Aide told Saddam he would move against suspects in town of Dujail

BAGHDAD, Iraq (AP) – A top aide allegedly told Saddam Hussein he intended to “change the social reality” in a Shiite town where the former Iraqi president came under attack, according to a tape prosecutors played in court Monday.

Prosecutors identified Taha Yassin Ramadan _ a co-defendant in Saddam’s trial _ as the man who said on the tape that “suspicious elements” in Dujail would be moved out and “replacements” brought in. On the tape, a voice said to be Saddam’s replied, “Fine.”

The tape was played Monday in the trial of Saddam and seven co-defendants in a crackdown launched in Dujail after Saddam’s motorcade was shot at in July 1982. Hundreds were arrested in the sweep, some were allegedly tortured, and 148 were killed or put to death.

One defendant, Barzan Ibrahim, denounced the tape as a fake, and the defense stepped up its attempts to cast doubt on documents prosecutors have presented in an attempt to show the roles Saddam and his co-defendants played in the crackdown on Dujail.

Defense lawyer Khalil al-Dulaimi demanded prosecutors give more detail on how the documents _ including memos from Saddam’s office and Ibrahim’s intelligence agency _ were obtained, and repeated that international handwriting experts should check the signatures.

Iraqi experts authenticated the signatures in previous court sessions.

But on Monday, a report by the Iraqi experts questioned signatures purported to be those of one defendant, Mizhar Abdullah Ruwayyid.

The prosecution had said Ruwayyid, a Baath Party official in Dujail, sent a letter to the Interior Ministry informing on Dujail families after the ambush on Saddam’s motorcade.

The experts said the handwriting on the letter did not match samples given by Ruwayyid. Ruwayyid has insisted the letter is a forgery; other defendants also have maintained documents are fakes.

After a 90-minute session, chief judge Raouf Abdel-Rahman adjourned the trial until May 15. The defense is expected to start presenting its case soon, and on Monday gave the judge an eight-page list of prospective witnesses.

Prosecutors said they obtained the audiotape Sunday. They said it was of a 1986 phone conversation between Saddam and Ramadan, then a member of the Revolutionary Command Council.

The speaker identified as Ramadan did not elaborate on his intentions about making changes in Dujail.

In other cases, Saddam’s regime was known to encourage Sunni loyalists to move to areas with Shiite or Kurdish populations. However, hundreds of Shiites who were arrested in Dujail were released years later and returned to the town, which remains overwhelmingly Shiite.
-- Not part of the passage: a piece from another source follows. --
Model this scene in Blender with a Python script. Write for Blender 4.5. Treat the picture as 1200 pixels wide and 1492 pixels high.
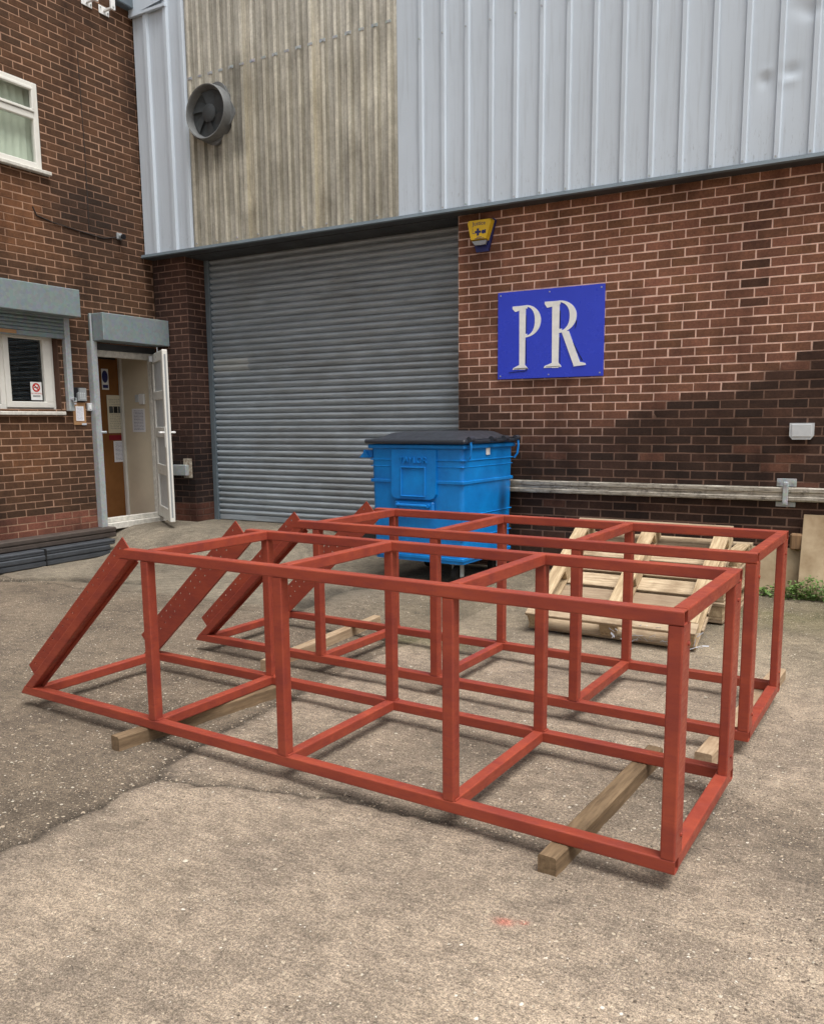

With the tape, prosecutors appeared to be aiming to show Saddam was closely involved in the crackdown in Dujail _ and that his regime went far beyond a simple search for those who carried out the attack.

In the tape, the man identified as Ramadan said the leveling of farms and palm groves in Dujail, carried out as retaliation for the attack, had been nearly completed and that the owners would be compensated.

“We will move out the suspicious elements and bring in replacements, meaning we will attempt an operation of changing society, we will greatly change the social reality,” he said.

The man identified as Saddam responds, “Fine, good night,” and the audiotape ends.

Ibrahim, Saddam’s half brother and former intelligence chief, disputed the tape and the documents.

“Where are you getting these documents? Whose hands are behind them?” Ibrahim said.

“Forging documents and imitating signatures is an age-old phenomenon,” he said. “There have been big strides in forging documents and CDs. … I can bring anyone with any knowledge of a computer and do the same thing in front of you.”

The defense has insisted the regime’s actions were a legal response to the assassination attempt. The prosecution argues 148 people were sentenced to death in a show trial in which they could make no defense.

“We didn’t kill them. The court sentenced them to death. There is a huge difference between killing and transferring the defendants to the court,” Ibrahim said. “They carried out an operation, an attempt on the president’s life.”

“We are not killers and you know that,” he said. “We are patriotic Iraqis who serve our people and country.”